● Work to complete:
Output the data below in full, byte for byte. Nothing may differ.

>>>>>

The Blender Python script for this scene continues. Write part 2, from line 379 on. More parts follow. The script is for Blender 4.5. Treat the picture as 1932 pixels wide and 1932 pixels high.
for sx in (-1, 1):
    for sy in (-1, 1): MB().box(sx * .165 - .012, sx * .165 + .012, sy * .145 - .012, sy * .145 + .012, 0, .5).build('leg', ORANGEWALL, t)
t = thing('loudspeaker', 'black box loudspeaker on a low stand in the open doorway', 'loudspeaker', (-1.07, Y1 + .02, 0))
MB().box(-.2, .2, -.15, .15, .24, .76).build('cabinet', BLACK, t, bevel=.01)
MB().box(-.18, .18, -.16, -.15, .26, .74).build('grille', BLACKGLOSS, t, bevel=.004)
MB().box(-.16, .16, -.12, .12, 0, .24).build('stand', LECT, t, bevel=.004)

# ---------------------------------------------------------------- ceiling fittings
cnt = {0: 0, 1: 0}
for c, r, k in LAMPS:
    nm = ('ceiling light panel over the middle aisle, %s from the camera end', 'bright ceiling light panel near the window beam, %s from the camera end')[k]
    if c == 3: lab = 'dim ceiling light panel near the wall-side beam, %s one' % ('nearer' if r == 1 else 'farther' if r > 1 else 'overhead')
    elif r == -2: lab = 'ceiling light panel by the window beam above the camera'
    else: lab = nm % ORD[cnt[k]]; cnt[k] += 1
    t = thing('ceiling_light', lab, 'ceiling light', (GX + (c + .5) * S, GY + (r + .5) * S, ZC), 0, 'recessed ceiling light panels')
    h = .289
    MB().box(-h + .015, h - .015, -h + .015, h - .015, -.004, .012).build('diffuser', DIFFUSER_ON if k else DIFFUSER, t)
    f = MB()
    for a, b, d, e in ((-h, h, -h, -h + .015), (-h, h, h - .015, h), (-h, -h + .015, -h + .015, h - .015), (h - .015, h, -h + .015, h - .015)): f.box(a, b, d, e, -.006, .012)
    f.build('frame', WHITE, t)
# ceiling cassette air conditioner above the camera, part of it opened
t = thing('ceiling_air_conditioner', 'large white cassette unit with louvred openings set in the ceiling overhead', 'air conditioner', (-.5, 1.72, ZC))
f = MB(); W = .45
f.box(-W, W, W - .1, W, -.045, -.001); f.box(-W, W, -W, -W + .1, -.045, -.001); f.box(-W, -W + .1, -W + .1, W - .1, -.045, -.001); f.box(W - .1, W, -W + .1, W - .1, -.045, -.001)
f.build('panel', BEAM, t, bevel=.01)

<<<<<

● Written solution:
The Blender Python script for this scene continues. Write part 2, from line 379 on. More parts follow. The script is for Blender 4.5. Treat the picture as 1932 pixels wide and 1932 pixels high.
for sx in (-1, 1):
    for sy in (-1, 1): MB().box(sx * .165 - .012, sx * .165 + .012, sy * .145 - .012, sy * .145 + .012, 0, .5).build('leg', ORANGEWALL, t)
t = thing('loudspeaker', 'black box loudspeaker on a low stand in the open doorway', 'loudspeaker', (-1.07, Y1 + .02, 0))
MB().box(-.2, .2, -.15, .15, .24, .76).build('cabinet', BLACK, t, bevel=.01)
MB().box(-.18, .18, -.16, -.15, .26, .74).build('grille', BLACKGLOSS, t, bevel=.004)
MB().box(-.16, .16, -.12, .12, 0, .24).build('stand', LECT, t, bevel=.004)

# ---------------------------------------------------------------- ceiling fittings
cnt = {0: 0, 1: 0}
for c, r, k in LAMPS:
    nm = ('ceiling light panel over the middle aisle, %s from the camera end', 'bright ceiling light panel near the window beam, %s from the camera end')[k]
    if c == 3: lab = 'dim ceiling light panel near the wall-side beam, %s one' % ('nearer' if r == 1 else 'farther' if r > 1 else 'overhead')
    elif r == -2: lab = 'ceiling light panel by the window beam above the camera'
    else: lab = nm % ORD[cnt[k]]; cnt[k] += 1
    t = thing('ceiling_light', lab, 'ceiling light', (GX + (c + .5) * S, GY + (r + .5) * S, ZC), 0, 'recessed ceiling light panels')
    h = .289
    MB().box(-h + .015, h - .015, -h + .015, h - .015, -.004, .012).build('diffuser', DIFFUSER_ON if k else DIFFUSER, t)
    f = MB()
    for a, b, d, e in ((-h, h, -h, -h + .015), (-h, h, h - .015, h), (-h, -h + .015, -h + .015, h - .015), (h - .015, h, -h + .015, h - .015)): f.box(a, b, d, e, -.006, .012)
    f.build('frame', WHITE, t)
# ceiling cassette air conditioner above the camera, part of it opened
t = thing('ceiling_air_conditioner', 'large white cassette unit with louvred openings set in the ceiling overhead', 'air conditioner', (-.5, 1.72, ZC))
f = MB(); W = .45
f.box(-W, W, W - .1, W, -.045, -.001); f.box(-W, W, -W, -W + .1, -.045, -.001); f.box(-W, -W + .1, -W + .1, W - .1, -.045, -.001); f.box(W - .1, W, -W + .1, W - .1, -.045, -.001)
f.build('panel', BEAM, t, bevel=.01)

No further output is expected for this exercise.